Мы встречаемся с проблемой выражения невозможности. Она звучит так: любая невозможность выражается лишь через утверждения. Это сразу показывает всю противоречивость ситуации, и два ее свойства. Первое: любая конкретная формулировка невозможности не является ее полным выражением. Второе: любая конкретная формулировка невозможности может быть опровергнута.

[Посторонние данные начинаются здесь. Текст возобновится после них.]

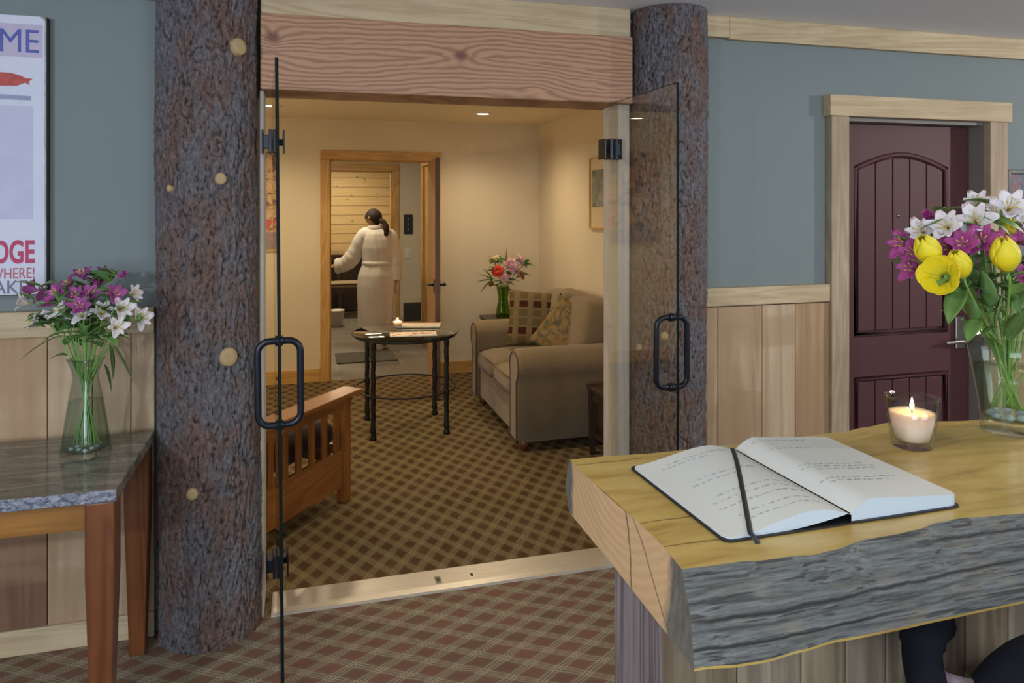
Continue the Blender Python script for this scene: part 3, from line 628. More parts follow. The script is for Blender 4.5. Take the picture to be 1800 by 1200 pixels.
# ------------------------------------------------------------------ log posts
def log_post(cx, cy, r, seed, label, knots):
    t = thing('log_post', label, 'post', (cx, cy, 0)); t['category'] = 'log post'
    NU, NV = 260, 900; V = []; dep = []
    ht = CZ-0.002
    import array
    for j in range(NV+1):
        z = ht*j/NV
        lean = 0.006*math.sin(z*1.7+seed); rr = r*(1.02-0.015*z)
        for i in range(NU):
            a = 2*PI*i/NU; ca, sa = math.cos(a), math.sin(a)
            wq = noise.noise(Vector((ca*r*22, sa*r*22, z*9+seed*3)))*0.9
            q = Vector((ca*r*52+wq, sa*r*52+wq, z*15+wq*1.5+seed*5))
            ridge = abs(noise.noise(q))            # 0 in the furrows
            f2 = noise.noise(Vector((ca*r*120, sa*r*120, z*70+seed)))
            big = noise.noise(Vector((ca*1.3, sa*1.3, z*1.5+seed*9)))
            d = min(1, ridge*3.0)
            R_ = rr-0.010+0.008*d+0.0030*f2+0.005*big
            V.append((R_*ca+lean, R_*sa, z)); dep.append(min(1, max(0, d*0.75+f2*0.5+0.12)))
    Fc = []
    for j in range(NV):
        for i in range(NU):
            k = (i+1) % NU; Fc.append((j*NU+i, j*NU+k, (j+1)*NU+k, (j+1)*NU+i))
    Fc.append(tuple(range(NU))[::-1]); Fc.append(tuple(NV*NU+i for i in range(NU)))
    me = bpy.data.meshes.new('bark'); me.from_pydata(V, [], Fc); me.materials.append(M_BARK)
    me.polygons.foreach_set('use_smooth', [True]*(len(Fc)-2)+[False]*2)
    at = me.attributes.new('depth', 'FLOAT', 'POINT'); at.data.foreach_set('value', dep)
    o = bpy.data.objects.new('bark', me); C.objects.link(o); o.parent = t
    for (x, y, rk) in knots:
        # ray from the eye to the log's round surface
        u = (x-900)/F; d = Vector((CT*u+ST, CT-ST*u)); A = d.dot(d); B = -2*(d.x*cx+d.y*cy); Cc = cx*cx+cy*cy-r*r
        q = (-B-math.sqrt(max(0, B*B-4*A*Cc)))/(2*A); P = d*q; z = H-(y-HOR)/F*q
        nx, ny = (P.x-cx)/r, (P.y-cy)/r; zr = rk*q/F
        m = MB().lathe([(zr*1.15, -0.02), (zr*1.08, 0.004), (zr, 0.008), (zr*0.5, 0.0095), (0.0001, 0.009)], 18, sy=1.08)
        k = m.build('branch_stub', M_CUT, t); k.location = (P.x-cx, P.y-cy, z)
        k.rotation_euler = Vector((nx, ny, 0.1)).to_track_quat('Z', 'Y').to_euler()
    if knots: 
        for k in t.children:
            if k.name.startswith('branch_stub'): k['label'] = 'pale sawn-off branch stub'
    return t
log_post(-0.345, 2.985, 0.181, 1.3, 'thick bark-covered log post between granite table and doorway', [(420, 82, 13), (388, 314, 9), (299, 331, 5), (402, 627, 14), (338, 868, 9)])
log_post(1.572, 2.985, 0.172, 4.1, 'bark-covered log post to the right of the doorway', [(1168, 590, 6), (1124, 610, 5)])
# ------------------------------------------------------------------ threshold
t = thing('threshold_plate', 'brushed aluminium threshold strip across the doorway floor', 'threshold', (0, 0, 0))
m = MB().prism([(2.975, 0.001), (3.155, 0.001), (3.15, 0.010), (3.02, 0.012), (2.985, 0.008)], -0.123, 1.328, 'X'); m.build('plate', M_ALU, t, bevel=0.0015)
for px_, py_, mm, k in ((770, 1019, M_BLACKP, 0), (829, 1010, M_NICKEL, 1)):
    P = at_z(px_, py_, 0.012)
    MB().box(P.x-0.013, P.x+0.013, P.y-0.028, P.y+0.028, 0.011, 0.0135).build('lock_keeper', plain('keeper', (0.75, 0.7, 0.55), 0.35, 0.5, bump=0) if k else plain('keeper', (0.25, 0.23, 0.17), 0.4, 0.5, bump=0), t, bevel=0.001)
    MB().box(P.x-0.006, P.x+0.006, P.y-0.014, P.y+0.014, 0.0135, 0.0142).build('lock_slot', M_BLACKP, t)
# ------------------------------------------------------------------ glass doors
def glass_door(hx, hy, ex, ey, label, side):
    d = Vector((ex-hx, ey-hy, 0)); L = d.length; a = math.atan2(d.y, d.x)
    t = thing('glass_door', label, 'door', (hx, hy, 0), a)
    m = MB(); th = 0.005
    if side > 0: t.rotation_euler = (0.009, 0, a); t.location.x += 0.010
    m.add([(0.02, -th, 0.02), (L, -th, 0.02), (L, -th, 2.03), (0.02, -th, 2.03), (0.02, th, 0.02), (L, th, 0.02), (L, th, 2.03), (0.02, th, 2.03)],
          [(0, 1, 2, 3), (7, 6, 5, 4)])
    m.add([(0.02, -th, 0.02), (L, -th, 0.02), (L, -th, 2.03), (0.02, -th, 2.03), (0.02, th, 0.02), (L, th, 0.02), (L, th, 2.03), (0.02, th, 2.03)],
          [(1, 5, 6, 2), (3, 2, 6, 7)], mi=1)
    m.build('pane', [M_PANE, M_PEDGE], t)
    for z in (1.83, 0.215):
        h = MB()
        for s_ in (-1, 1): h.box(0.005, 0.075, s_*0.0125-0.006, s_*0.0125+0.006, z-0.045, z+0.045)
        h.box(0.0, 0.06, *((-0.040, -0.006) if side > 0 else (0.006, 0.040)), z-0.026, z+0.026)
        h.box(-0.005, 0.07, *((-0.043, -0.037) if side > 0 else (0.036, 0.040)), z-0.045, z+0.045)
        h.box(0.005, 0.03, *((0.006, 0.036) if side > 0 else (-0.040, -0.006)), z-0.012, z+0.012)
        h.box(0.0, 0.075, *((0.034, 0.040) if side > 0 else (-0.044, -0.038)), z-0.045, z+0.045)
        h.build('hinge', M_BLACK, t, bevel=0.003)['label'] = 'dark bronze hinge'
    # pull handle, a loop on both faces
    w_, z0, z1, xr = 0.062, 0.925, 1.18, L-0.045
    rad = 0.035; pts = []
    for (cx_, cz_, a0) in ((w_-rad, z1-rad, 0), (-w_+rad, z1-rad, 90), (-w_+rad, z0+rad, 180), (w_-rad, z0+rad, 270)):
        for k in range(7):
            q = R(a0+15*k); pts.append((xr, cx_+rad*math.cos(q), cz_+rad*math.sin(q)))
    h = MB().tube(pts, 0.0105, 14, closed=True)
    for z in (z0, z1): h.tube([(xr, -0.011, z), (xr, 0.011, z)], 0.016, 16)
    h.build('pull_handle', M_BLACK, t)['label'] = 'dark bronze pull handle looped through the glass'
    return t
glass_door(-0.108, 3.00, -0.070, 2.29, 'open frameless glass door seen edge-on beside the thick log post', 1)
glass_door(1.29, 3.01, 1.29, 2.375, 'open frameless glass door folded back against the right log post', -1)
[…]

Возьмем очень простой пример. “Человек не может летать” – мы это знаем. И вот, нам показывают самолет. В принципе, теперь мы вынуждены уточнить (“Человек не может летать, если только его не разогнать в большой аэродинамической коробке”) – и это уточнение тоже будет опровергнуто, например, воздушным шаром. Этот диалог может продолжаться бесконечно долго. История мечты о полете, а потом и технологии для его достижения, выглядит, как такой диалог. Любая реплика в этом диалоге, начиная с самой первой (“Человек не может летать”) в определенном, буквальном смысле была или будет опровергнута, и все же в каком-то другом смысле она остается истинной, поскольку, говоря “Человек не может летать”, мы намекаем на какую-то столь явную для нас неспособность, что любое решение ее мы воспринимаем лишь как компромисс. Сама же эта неспособность оказывается не ограничением для диалога, но, напротив, самой его причиной.

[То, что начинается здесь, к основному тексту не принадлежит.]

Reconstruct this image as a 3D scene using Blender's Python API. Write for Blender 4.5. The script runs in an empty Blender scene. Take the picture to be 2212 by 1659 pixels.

Нужно признать за той невозможностью, к которой отсылает утверждение о невозможности человека летать, истинность, которая не сводится к правильно подобранным буквальным определениям каждого слова. Те системы усложняющихся уточнений и определений, которые такого рода диалог может породить, не являются условием возможности самого разговора о невозможности, но, наоборот, есть лишь такого разговора продукты. Конечно, даже такое общее утверждение, как “Человек не может летать”, может действительно как-то оказаться бескомпромиссно неверным (вдруг получится генетически модифицировать людей так, чтобы у них росли крылья, и еще каким-то образом сохранить за ними имя человечества). Но даже в таком случае та невозможность, к которой это утверждение отсылает, не исчезнет, но потребует другой формулировки.

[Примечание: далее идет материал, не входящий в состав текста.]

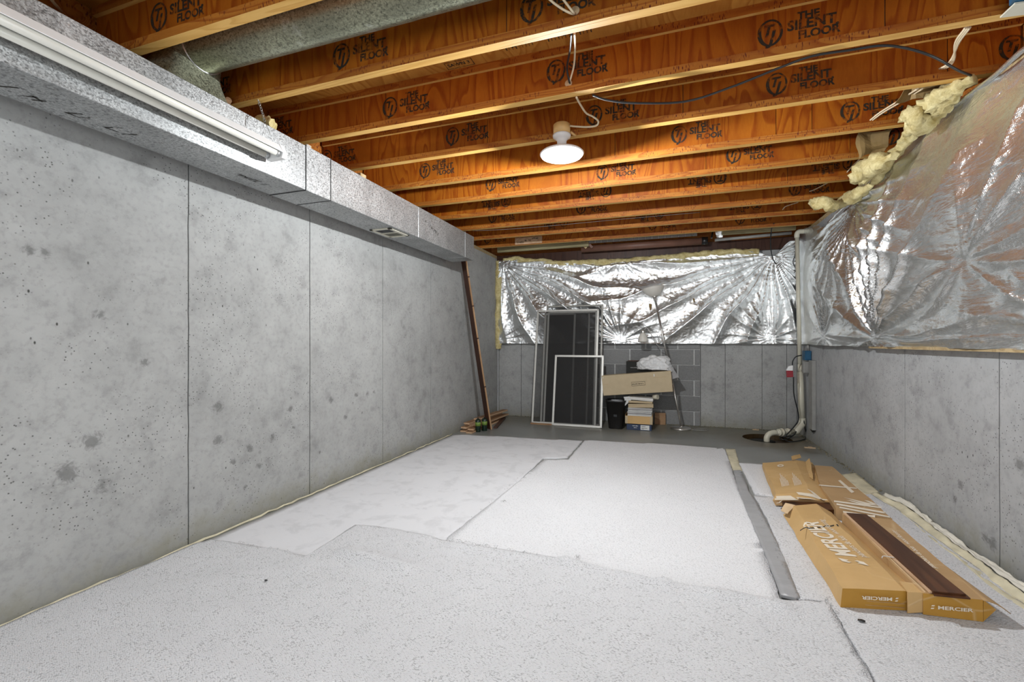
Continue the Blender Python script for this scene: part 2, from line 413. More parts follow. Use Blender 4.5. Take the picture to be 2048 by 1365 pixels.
def smooth(pts, n=6):
    pts = [Vector(p) for p in pts]; P = [pts[0]*2-pts[1]]+pts+[pts[-1]*2-pts[-2]]; out = []
    for i in range(1, len(P)-2):
        a, b, c, d = P[i-1:i+3]
        for k in range(n):
            t = k/n
            out.append(.5*((2*b)+(c-a)*t+(2*a-5*b+4*c-d)*t*t+(3*b-a-3*c+d)*t**3))
    out.append(pts[-1]); return out
def nz(x, y, z=0, s=1.): return noise.noise(Vector((x*s, y*s, z*s)))
_tc = {}
def text_mesh(txt, size, bold=0.0, shear=0., align='LEFT'):
    key = (txt, size, bold, shear, align)
    if key not in _tc:
        cu = bpy.data.curves.new('t', 'FONT'); cu.body = txt; cu.size = size; cu.offset = bold; cu.shear = shear
        cu.align_x = align; cu.resolution_u = 3; cu.extrude = 0
        ob = bpy.data.objects.new('t', cu); COL.objects.link(ob)
        dg = bpy.context.evaluated_depsgraph_get(); me = bpy.data.meshes.new_from_object(ob.evaluated_get(dg))
        bpy.data.objects.remove(ob); me.materials.clear(); _tc[key] = me
    return _tc[key]
def faint_marks(w_, h_, n, seed, th=.12, slant=.0):
    """writing too small or smeared to read: a row of short strokes"""
    rr = random.Random(seed); bm = bmesh.new(); t = h_*th
    def q(x0, y0, x1, y1):
        d = Vector((x1-x0, y1-y0, 0)); m = Vector((-d.y, d.x, 0)).normalized()*t
        sh = lambda x, y: Vector((x+slant*y, y, 0))
        bm.faces.new([bm.verts.new(v) for v in (sh(x0, y0)-m, sh(x1, y1)-m, sh(x1, y1)+m, sh(x0, y0)+m)])
    for k in range(n):
        x = w_*k/n; c = w_/n*.72; h1 = h_*rr.uniform(.55, 1)
        if rr.random() < .12: continue
        q(x, 0, x+c*rr.uniform(0, .3), h1)
        if rr.random() < .7: q(x, h1*rr.uniform(.4, 1), x+c, h1*rr.uniform(.4, 1))
        if rr.random() < .6: q(x+c*.9, h1*.9, x+c*rr.uniform(.6, 1), 0)
        if rr.random() < .4: q(x, t, x+c, t*rr.uniform(1, 2))
    me = bpy.data.meshes.new('marks'); bm.to_mesh(me); bm.free(); return me
def merge_text(parts, name, mat_):
    """parts: (text, size, x, y, bold) laid out on a plane, joined with extra bmesh"""
    bm = bmesh.new()
    for (txt, size, x, y, bold) in parts:
        me = text_mesh(txt, size, bold).copy(); me.transform(Matrix.Translation((x, y, 0))); bm.from_mesh(me); bpy.data.meshes.remove(me)
    return bm
def place_print(me, name, mat_, origin, right, up, parent, label=None):
    right = Vector(right).normalized(); up = Vector(up).normalized(); n = right.cross(up)
    o = bpy.data.objects.new(name, me); COL.objects.link(o)
    if not me.materials: me.materials.append(M[mat_])
    m = Matrix((right, up, n)).transposed().to_4x4(); m.translation = Vector(origin)
    o.parent = parent; o.matrix_world = m; o.matrix_parent_inverse = parent.matrix_basis.inverted() if parent.parent is None else (parent.parent.matrix_basis).inverted()
    o.matrix_basis = m
    if label: o['label'] = label
    return o

XL, XR, YB, YF, ZW, ZJ, JT, ZD = -2.42, 1.49, 6.36, -2.4, 2.335, 2.38, 2.59, 2.63

# ------------------------------------------------------------------ the room shell
def floor():
    b = B(); cx, cy, r = 1.06, 5.79, .25
    outer = [b.bm.verts.new(p) for p in ((XL-.25, YF-.1, 0), (XR+.25, YF-.1, 0), (XR+.25, YB+.25, 0), (XL-.25, YB+.25, 0))]
    inner = [b.bm.verts.new((cx+r*math.cos(2*math.pi*k/40), cy+r*math.sin(2*math.pi*k/40), 0)) for k in range(40)]
    es = [b.bm.edges.new((L[i], L[(i+1) % len(L)])) for L in (outer, inner) for i in range(len(L))]
    bmesh.ops.triangle_fill(b.bm, edges=es, use_beauty=True)
    low = [b.bm.verts.new(v.co+Vector((0, 0, -.045))) for v in inner]
    for k in range(40): b.bm.faces.new((inner[k], inner[(k+1) % 40], low[(k+1) % 40], low[k])).material_index = 1
    o = b.obj('floor', ['slab', 'rust'], fix=False); tag(o, 'grey concrete slab floor', None, None, 'structure')
    for f in o.data.polygons:
        if f.material_index == 0 and f.normal.z < 0: f.flip()
    b = B(); b.lathe([(.001, -.045), (.12, -.05), (.255, -.045)], (cx, cy, 0), 32)
    tag(W(b.obj('pit_lid', 'rust'), o), 'rusty brown sump pit lid sunk in floor')
    b = B(); b.lathe([(.001, -.041), (.10, -.040), (.13, -.043)], (cx-.03, cy+.07, 0), 20)
    W(b.obj('pit_opening', 'dark'), o)
floor()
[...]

То, к чему утверждение о невозможности отсылает, не является обычной вещью. Нет никакого настоящего “невозможного полета”, который остался бы таким же, даже если слова для его описания изменятся. Любая вещь, если она участвует в опровержении невозможности, является компромиссом по отношению к ней. Свойства существования компромисса, саму возможность говорить о компромиссе вне такого рода диалога, придется еще рассмотреть. Но стоит сейчас заметить, что компромисс выражает невозможность так же, как и опровергает ее. Самолет это такой же памятник невозможности летать, как и победа над ней. Даже человеку, который никогда не задумается о внутренной сложности самолета, уже суетливый опыт в аэропорту напоминает о том, что летать человеку не дано. Фраза “человеку не дано летать” и самолет оказываются оба выражениями невозможности.
С другой стороны, тот факт, что фраза о невозможности летать всегда уже опровержима, тоже говорит о ее компромиссной сущности. Фраза “Человеку не дано летать” это компромисс, который определенным образом жертвует точностью и неопровержимостью, чтобы дать невозможности какое-то выражение. Так видно, что компромисс по поводу невозможности и ее выражение это одно и то же.
В Евклидовой геометрии, невозможный в ней “треугольник о трёхстах градусах” тоже существует – как минимум как фраза, как некий объект воображения, как гипотетический математический объект, противоречие из существования которого нужно вывести; компромисс этого выражения – существующего как выражение вполне позитивно – в том, что, будучи формулируемым словами, оно все же не отсылает ни к чему на самом деле существующему в Евклидовой геометрии, но это не мешает ему быть очень полезным и эффективным для геометрии – и для вдохновения геометра, и формально, так как несуществующий объект является объектом любого доказательства о несуществовании.